RFR: 8325163: Enable -Wpedantic on clang
Kim Barrett
kim.barrett at oracle.com
Mon Feb 5 15:30:02 UTC 2024
> On Feb 5, 2024, at 4:31 AM, Magnus Ihse Bursie <ihse at openjdk.org> wrote:
>
> On Mon, 5 Feb 2024 03:21:35 GMT, Kim Barrett <kbarrett at openjdk.org> wrote:
>
>>> Inspired by (the later backed-out) [JDK-8296115](https://bugs.openjdk.org/browse/JDK-8296115), I propose to enable `-Wpedantic` for clang. This has already found some irregularities in the code, like mistakenly using `#import` instead of `#include`. In this patch, I disable warnings for these individual buggy or badly written files, but I intend to post follow-up issues on the respective teams to have them properly fixed.
>>>
>>> Unfortunately, it is not possible to enable `-Wpedantic` on gcc, since individual warnings in `-Wpedantic` cannot be disabled. This means that code like this:
>>>
>>>
>>> #define DEBUG_ONLY(code) code;
>>>
>>> DEBUG_ONLY(foo());
>>>
>>>
>>> will result in a `; ;`. This breaks the C standard, but is benign, and we use it all over the place. On clang, we can ignore this by `-Wno-extra-semi`, but this is not available on gcc.
>>
>>> Inspired by (the later backed-out) [JDK-8296115](https://bugs.openjdk.org/browse/JDK-8296115), I propose to enable `-Wpedantic` for clang. This has already found some irregularities in the code, like mistakenly using `#import` instead of `#include`. In this patch, I disable warnings for these individual buggy or badly written files, but I intend to post follow-up issues on the respective teams to have them properly fixed.
>>
>> Rather than first turning on pedantic warnings and then (maybe) going back and perhaps fixing things, I'd really prefer
>> things be done in the other order. (That's how I handled the recent `-Wparentheses` changes, for example.)
>
> @kimbarrett
>> Rather than first turning on pedantic warnings and then (maybe) going back and perhaps fixing things, I'd really prefer
> things be done in the other order.
>
> I hear what you are saying, but I respectfully disagree. If we do things in the order you suggest, the global flag cannot be turned on until all component teams have fixed their source code. That essentially makes the most overworked group putting an effective veto to this change (when your workload is too high, fixing warnings is not on top of your priority.) In contrast, if the global warning can be turned on now, it will have a positive effect on all new and modified code from now on. And the teams can work on their individual warnings, and remove them in their own time.

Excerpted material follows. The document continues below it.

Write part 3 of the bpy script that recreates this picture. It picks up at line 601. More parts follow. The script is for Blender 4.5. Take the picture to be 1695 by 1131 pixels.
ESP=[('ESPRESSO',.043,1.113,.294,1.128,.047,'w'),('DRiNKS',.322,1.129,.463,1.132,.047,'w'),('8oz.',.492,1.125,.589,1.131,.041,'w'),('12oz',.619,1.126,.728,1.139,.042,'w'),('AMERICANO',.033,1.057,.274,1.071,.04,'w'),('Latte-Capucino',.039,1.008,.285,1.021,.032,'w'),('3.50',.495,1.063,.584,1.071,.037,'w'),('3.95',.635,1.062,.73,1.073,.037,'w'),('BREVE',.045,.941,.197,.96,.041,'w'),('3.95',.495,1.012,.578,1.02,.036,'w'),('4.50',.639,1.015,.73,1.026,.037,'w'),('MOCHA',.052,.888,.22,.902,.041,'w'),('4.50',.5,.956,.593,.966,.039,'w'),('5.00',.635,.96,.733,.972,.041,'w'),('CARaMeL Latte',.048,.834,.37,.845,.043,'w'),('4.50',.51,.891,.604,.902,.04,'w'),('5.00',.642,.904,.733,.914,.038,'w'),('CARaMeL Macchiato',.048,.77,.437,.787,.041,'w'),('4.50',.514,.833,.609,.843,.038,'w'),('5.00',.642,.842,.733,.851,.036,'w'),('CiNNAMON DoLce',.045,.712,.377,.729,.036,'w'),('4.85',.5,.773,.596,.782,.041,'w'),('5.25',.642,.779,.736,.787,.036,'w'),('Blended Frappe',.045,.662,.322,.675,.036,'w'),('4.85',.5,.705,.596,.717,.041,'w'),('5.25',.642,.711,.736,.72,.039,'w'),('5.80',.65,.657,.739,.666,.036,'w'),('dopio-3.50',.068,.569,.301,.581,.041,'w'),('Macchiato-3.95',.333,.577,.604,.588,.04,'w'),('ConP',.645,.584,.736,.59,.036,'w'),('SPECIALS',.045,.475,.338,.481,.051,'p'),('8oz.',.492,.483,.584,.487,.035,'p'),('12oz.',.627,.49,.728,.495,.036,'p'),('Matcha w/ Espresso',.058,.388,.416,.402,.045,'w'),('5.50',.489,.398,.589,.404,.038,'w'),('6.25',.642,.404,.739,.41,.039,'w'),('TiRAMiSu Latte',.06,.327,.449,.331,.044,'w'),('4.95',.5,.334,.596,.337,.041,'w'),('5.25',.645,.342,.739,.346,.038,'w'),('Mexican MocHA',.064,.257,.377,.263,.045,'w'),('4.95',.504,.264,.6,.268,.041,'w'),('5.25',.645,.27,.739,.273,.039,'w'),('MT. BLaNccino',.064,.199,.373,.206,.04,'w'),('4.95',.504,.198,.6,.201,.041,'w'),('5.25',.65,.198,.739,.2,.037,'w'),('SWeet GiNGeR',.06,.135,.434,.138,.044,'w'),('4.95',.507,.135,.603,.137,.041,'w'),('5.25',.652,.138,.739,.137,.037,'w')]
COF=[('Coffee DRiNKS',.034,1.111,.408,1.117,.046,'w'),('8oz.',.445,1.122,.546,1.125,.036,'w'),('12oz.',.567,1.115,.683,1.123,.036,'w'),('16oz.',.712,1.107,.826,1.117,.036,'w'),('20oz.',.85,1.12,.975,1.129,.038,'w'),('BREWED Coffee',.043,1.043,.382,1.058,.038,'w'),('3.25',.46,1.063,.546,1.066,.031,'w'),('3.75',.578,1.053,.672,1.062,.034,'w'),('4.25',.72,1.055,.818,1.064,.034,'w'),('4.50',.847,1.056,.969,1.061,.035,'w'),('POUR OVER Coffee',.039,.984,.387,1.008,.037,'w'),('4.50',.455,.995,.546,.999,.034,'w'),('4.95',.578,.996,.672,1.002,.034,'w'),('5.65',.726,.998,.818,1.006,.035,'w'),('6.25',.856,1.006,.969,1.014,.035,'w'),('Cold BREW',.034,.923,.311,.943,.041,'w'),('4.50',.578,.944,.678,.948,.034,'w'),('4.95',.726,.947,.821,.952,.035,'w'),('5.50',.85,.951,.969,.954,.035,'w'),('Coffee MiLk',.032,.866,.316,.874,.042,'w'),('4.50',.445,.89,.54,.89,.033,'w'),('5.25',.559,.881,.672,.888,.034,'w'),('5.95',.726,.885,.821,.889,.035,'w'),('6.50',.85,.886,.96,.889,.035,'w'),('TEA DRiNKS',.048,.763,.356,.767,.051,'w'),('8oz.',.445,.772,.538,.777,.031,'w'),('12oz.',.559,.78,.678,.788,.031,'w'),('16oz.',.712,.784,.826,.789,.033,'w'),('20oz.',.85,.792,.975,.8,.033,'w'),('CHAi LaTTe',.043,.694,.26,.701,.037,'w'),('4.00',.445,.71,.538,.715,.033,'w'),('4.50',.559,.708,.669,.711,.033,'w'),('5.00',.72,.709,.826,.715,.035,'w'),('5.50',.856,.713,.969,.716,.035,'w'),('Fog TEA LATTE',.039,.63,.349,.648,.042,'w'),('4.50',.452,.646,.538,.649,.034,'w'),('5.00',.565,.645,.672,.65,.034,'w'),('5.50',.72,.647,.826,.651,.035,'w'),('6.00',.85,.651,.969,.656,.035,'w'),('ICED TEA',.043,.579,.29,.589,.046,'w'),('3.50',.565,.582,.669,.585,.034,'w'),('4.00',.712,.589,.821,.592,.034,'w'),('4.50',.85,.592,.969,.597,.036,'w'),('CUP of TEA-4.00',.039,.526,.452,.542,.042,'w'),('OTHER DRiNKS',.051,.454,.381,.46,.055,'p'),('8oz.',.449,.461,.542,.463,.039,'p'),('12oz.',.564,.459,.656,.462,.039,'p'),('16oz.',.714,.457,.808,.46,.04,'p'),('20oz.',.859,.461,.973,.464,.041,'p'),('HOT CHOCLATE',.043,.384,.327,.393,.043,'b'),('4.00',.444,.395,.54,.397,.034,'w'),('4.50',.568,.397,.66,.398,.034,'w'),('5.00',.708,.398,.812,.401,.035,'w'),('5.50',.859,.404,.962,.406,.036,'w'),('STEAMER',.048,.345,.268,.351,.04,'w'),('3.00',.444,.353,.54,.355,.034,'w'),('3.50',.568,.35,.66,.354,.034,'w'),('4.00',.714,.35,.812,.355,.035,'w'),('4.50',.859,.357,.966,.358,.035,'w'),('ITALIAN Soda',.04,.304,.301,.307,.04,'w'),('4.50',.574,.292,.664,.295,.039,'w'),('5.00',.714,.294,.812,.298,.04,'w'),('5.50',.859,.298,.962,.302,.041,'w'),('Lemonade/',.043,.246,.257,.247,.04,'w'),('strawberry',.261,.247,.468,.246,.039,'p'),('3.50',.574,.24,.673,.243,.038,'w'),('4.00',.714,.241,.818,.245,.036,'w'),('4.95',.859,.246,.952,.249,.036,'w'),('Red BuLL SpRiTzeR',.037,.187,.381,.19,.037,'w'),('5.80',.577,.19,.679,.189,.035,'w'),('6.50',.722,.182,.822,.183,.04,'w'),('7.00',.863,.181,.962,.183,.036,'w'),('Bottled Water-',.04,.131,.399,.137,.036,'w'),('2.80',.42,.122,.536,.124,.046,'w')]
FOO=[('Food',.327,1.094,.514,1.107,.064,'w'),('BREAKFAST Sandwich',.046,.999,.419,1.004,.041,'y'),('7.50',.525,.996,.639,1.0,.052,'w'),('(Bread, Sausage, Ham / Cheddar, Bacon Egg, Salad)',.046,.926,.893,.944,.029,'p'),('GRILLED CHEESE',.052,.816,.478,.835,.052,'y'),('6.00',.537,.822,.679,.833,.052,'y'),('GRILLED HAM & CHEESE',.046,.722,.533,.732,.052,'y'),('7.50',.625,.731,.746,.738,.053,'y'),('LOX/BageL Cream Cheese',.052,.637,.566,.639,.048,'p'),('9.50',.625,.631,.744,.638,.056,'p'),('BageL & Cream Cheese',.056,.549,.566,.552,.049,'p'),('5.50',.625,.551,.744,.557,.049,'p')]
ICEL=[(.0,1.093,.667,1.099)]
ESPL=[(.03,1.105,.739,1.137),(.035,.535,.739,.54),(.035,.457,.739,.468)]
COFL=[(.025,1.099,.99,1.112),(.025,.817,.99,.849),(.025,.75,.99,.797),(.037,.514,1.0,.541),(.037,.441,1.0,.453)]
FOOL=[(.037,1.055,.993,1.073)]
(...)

Without knowing what the actual warnings are that are being triggered and then
suppressed, I can't even begin to evaluate this change. Not all warnings are
good and useful. Sometimes the avoidance effort is really not worth the
benefit. Sometimes there is a future change to the Standard that is already
supported as an extension. Sometimes there is a widely supported extension
that has perhaps just not yet made it into the Standard. Sometimes
platform-specific code uses platform-specific extensions. And so on.
Enabling -Wpedantic requires an evaluation of the costs and benefits and a
decision that there's a good tradeoff there. So far, this PR doesn't do that.
Fixing the warnings first, or at least having the relevant bug reports, would
provide that information.
> This is the same method I used for turning on -Wall and -Wextra. Some teams are very eager to fix warnings, and others still have almost all their "DISABLED_WARNINGS" left several years later. (I will not mention any names; you both know who you are ;-)). If I had followed the route you suggest, we would not have -Wall -Wextra on all source code (sans a few, marked files) now.
For -Wparentheses I took the opposite approach and fixed all occurrences
(finding and fixing a couple of bugs in the process) before enabling them.
We've also been approaching -Wconversion from that direction. I think the
enabled but then suppressed warnings has led to an out-of-sight out-of-mind
situation for the suppressed warnings.
I was not particularly happy with adding -Wextra, for example, because I think
some of the warnings it triggers are questionable. You and I went through a
very similar discussion for enabling that option for HotSpot. Right now I
don't even have the information needed for such a discussion.